College aims name in a new direction

Westminster: Western Maryland College isn't that far west and isn't a state campus, so it seeks a new name telling what it is, not what it isn't.

January 12, 2002|By Childs Walker | Childs Walker,SUN STAFF

Western Maryland College in Westminster won't be called Western Maryland College for long, though what it will be called remains a mystery.

Tired of having prospective students think the college is in remote Western Maryland or assume it's a weak sister in the state university system, the private college's president and chairman of the board announced plans yesterday to find a new name.

They have hired an Illinois-based marketing firm for almost $200,000 to help with the six-month search.

"There's no doubt the name misrepresents what we are and hurts us with students who don't want to go all the way to Frostburg for school or who want to go to a private institution and think we're part of the state system," said President Joan Develin Coley.

Coley, who was inaugurated in April, called the current name an impediment to her vision of making the college one of the nation's finest liberal arts schools.

College leaders have talked about a name change for 30 years. The board of trustees made the final decision at its fall meeting, said Chairman James I. Melhorn.

"We take this action after decades of discussion and research that shows the current name is a nearly insurmountable obstacle to advancing the college's image and reputation on the national level," he said.

Coley and Melhorn said they spend too much time explaining what the college isn't. Such time is precious when it comes to potential applicants, each of whom offers about 20 seconds of attention on average, Coley said.

Even students with a strong interest have misconceptions about the distance from Baltimore. Coley said admissions officials know they must show up early at campus promotional events because families expect to drive for hours and therefore arrive quite early, stunned that the trip from Baltimore took only about 40 minutes.

Coley said the decision is not meant to disparage the western part of the state but said the region is "not perceived as a desirable location in the state by students."

She expects the volume and quality of student applications to increase with the new name.

The college enrolls about 1,600 undergraduates and receives more than 2,000 applications a year.

Similar colleges have improved their national profiles after name changes, Western Maryland leaders said. They pointed to Rhodes College in Memphis, Tenn., once called Southwestern at Memphis, as an example.

Long considered a regional college, Rhodes has vaulted into the top tier of liberal arts colleges since its name change in 1984, according to the college rankings by U.S. News and World Report.

The rise in stature and subsequent rises in the number and quality of applicants followed the name change almost overnight, said Tom Kepple, provost at Rhodes when the name was changed.

"I think all of us [colleges] have a pretty good idea who we are, but in some cases, the name just doesn't connote the type or quality of the institution," Kepple said. "I think that was the case at Rhodes, and I suspect it's the case at Western Maryland. It's amazing how positive a change you can make just by selecting a name that fits what you are."

Colleges have become more like corporations in their marketing acumen, said Rob Moore, president of LipmanHearne, the consulting firm that will work with Western Maryland on the name change.

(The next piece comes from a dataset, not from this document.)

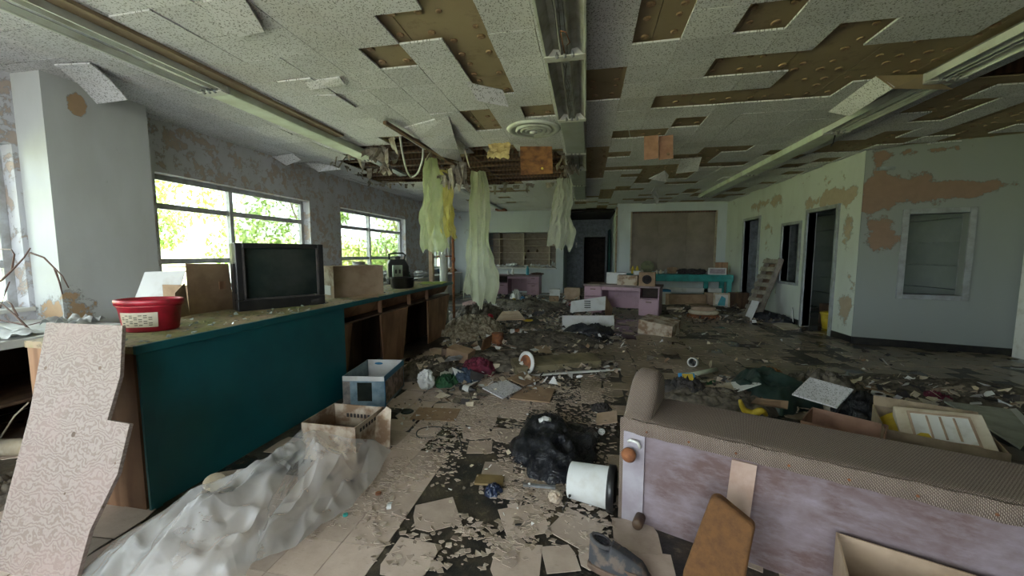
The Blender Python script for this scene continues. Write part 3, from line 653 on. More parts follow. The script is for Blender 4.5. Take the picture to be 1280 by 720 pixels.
m_shg = simple('broken_glass_bits', (.45, .52, .48), (.2, .24, .22), .15)
o = one(gs, 'broken_glass', 'small broken glass pieces strewn over the counter top', 'debris', m_shg, (-2.8, 2.5, HT), wo=True); o['kind'] = 'stuff'
# plywood board leaning on the counter end
def leaner():
    pts = [(58, 403), (153, 407), (150, 470), (134, 525), (162, 530), (147, 592), (112, 664), (96, 722), (92, 745), (-30, 745), (0, 655), (36, 520)]
    out = []
    for x, y in pts:   # plane leaning from the floor to the counter edge
        r = FW * F + RT * (x - 640) + UP * (360 - y); n = Vector((.05, .935, -.353)).normalized(); p0 = Vector((-2.5, 1.49, .95)); t = (p0 - Vector((0, 0, CAMZ))).dot(n) / r.dot(n)
        out.append(Vector((0, 0, CAMZ)) + r * t)
    return out
lp = leaner()
o = one(MB().prism(lp, Vector((.05, .935, -.353)).normalized() * .016), 'plywood_board', 'weathered pinkish plywood board with a notched edge leaning on the counter end', 'board', m_plyg, (-2.4, 1.3, 0), wo=True)
for (x, y, r_) in ((92, 543, .013), (57, 460, .010), (125, 460, .010), (81, 617, .006), (144, 579, .005), (127, 634, .005)):
    r = FW * F + RT * (x - 640) + UP * (360 - y); n = Vector((.05, .935, -.353)).normalized(); t = (Vector((-2.5, 1.49, .95)) - Vector((0, 0, CAMZ))).dot(n) / r.dot(n)
    q = Vector((0, 0, CAMZ)) + r * t; M = Matrix.Translation(q) @ n.to_track_quat('Z', 'Y').to_matrix().to_4x4(); child(MB().lathe([(0, -.0012), (r_, -.001), (r_, .004)], 12, M), 'knot', m_plyd, o, wo=True)
# ------------------------------------------------------------------ things on the counter
def tub():
    t = thing('paint_tub', 'faded red plastic tub with a paper label at the near end of the counter', 'tub', (*P(190, 412, HT).xy, HT), rz=.35)
    sx, sy = 1.22, .85
    child(MB().lathe([(.115, 0), (.125, .01), (.142, .16), (.148, .162), (.148, .175), (.143, .175), (.135, .16), (.12, .02), (0, .018)], 36, None, sx, sy), 'body', m_red, t, smooth=True)
    child(MB().lathe([(.146, .175), (.154, .172), (.156, .205), (.149, .21), (.140, .206), (.138, .18)], 36, None, sx, sy), 'rim', m_red, t, smooth=True)
    lb = MB()
    def f(u, v):
        a = rad(-128 + 76 * u); rr = .1285 + .0135 * (.25 + .6 * v); return (rr * sx * math.cos(a) * 1.012, rr * sy * math.sin(a) * 1.012, .035 + .095 * v)
    l_ = child(lb.grid(f, 12, 2), 'label_sticker', m_cream, t, label='cream paper label')
    mk = MB()
    for row in range(6):
        for k in range(7):
            if (row * 7 + k) % 3 == 2: continue
            u0 = .06 + k * .12; v0 = .12 + row * .13; q = [Vector(f(a, b_)) * 1.002 for a, b_ in ((u0, v0), (u0 + .09, v0), (u0 + .09, v0 + .05), (u0, v0 + .05))]; n_ = len(mk.v); mk.add(q, [(0, 1, 2, 3)])
    child(mk, 'small_print', m_cloth, l_)
tub()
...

"What's happened over the last five years is that colleges have developed a greater understanding that marketing is legitimate," he said. "As long as its wedded to the purpose of the college, it can really help tell students and alumni what the college is and wants to be."

In Maryland, the university system approved an array of name changes for its institutions in 1996. In one of those changes, Towson State University became Towson University, a move its president hoped would separate it from the state university system in the minds of applicants and donors.

Last year, Salisbury State University changed its name to Salisbury University. President Janet Dudley-Eshbach said at the time, "Frankly, people were sick of the `Salisbury Steak' jokes. It got a little annoying."

In perhaps the most minute change, Maryland Institute, College of Art dropped the comma from its name last summer.

Other schools have changed names to honor major donors. In 1992, industrialist Henry Rowan and his wife gave $100 million to Glassboro State College, which became Rowan College of New Jersey and is now Rowan University.

Founded in 1867, Western Maryland was named for Western Maryland Railroad, a major benefactor at the time. The college has no plans to change its mascot, seal, alma mater or school colors. But Coley joked that she expects a run on the school store as students seize the final sweatshirts, mugs and flags bearing the old name.

She and Melhorn announced the impending change to a crowd of faculty members, alumni and students yesterday. The college will also inform alumni, parents and students of its plans through letters and e-mails.

Coley said she heard no significant reaction immediately after the announcement but that she expects flak from alumni and students who identify with the name.

Alumni leaders have supported the decision. "The current name is something we've had to overcome, not a positive," said Phil Enstice, alumni association president.

Many students have yet to return from winter break, but those interviewed on campus yesterday offered mixed reactions.

"I think it's good that they're changing it, because every time I tell someone I go here, they assume I go to school way out in the far west," said Calvin Woodward, a sophomore from Baltimore.

Sophomore Lauren Cramer of Barrington, N.J., stared down at her sweatshirt, with "Western Maryland" emblazoned on it in green and gold, before scrunching her face and saying of the planned change, "I don't like it."

Cramer said she never thought about the college's name while making her selection.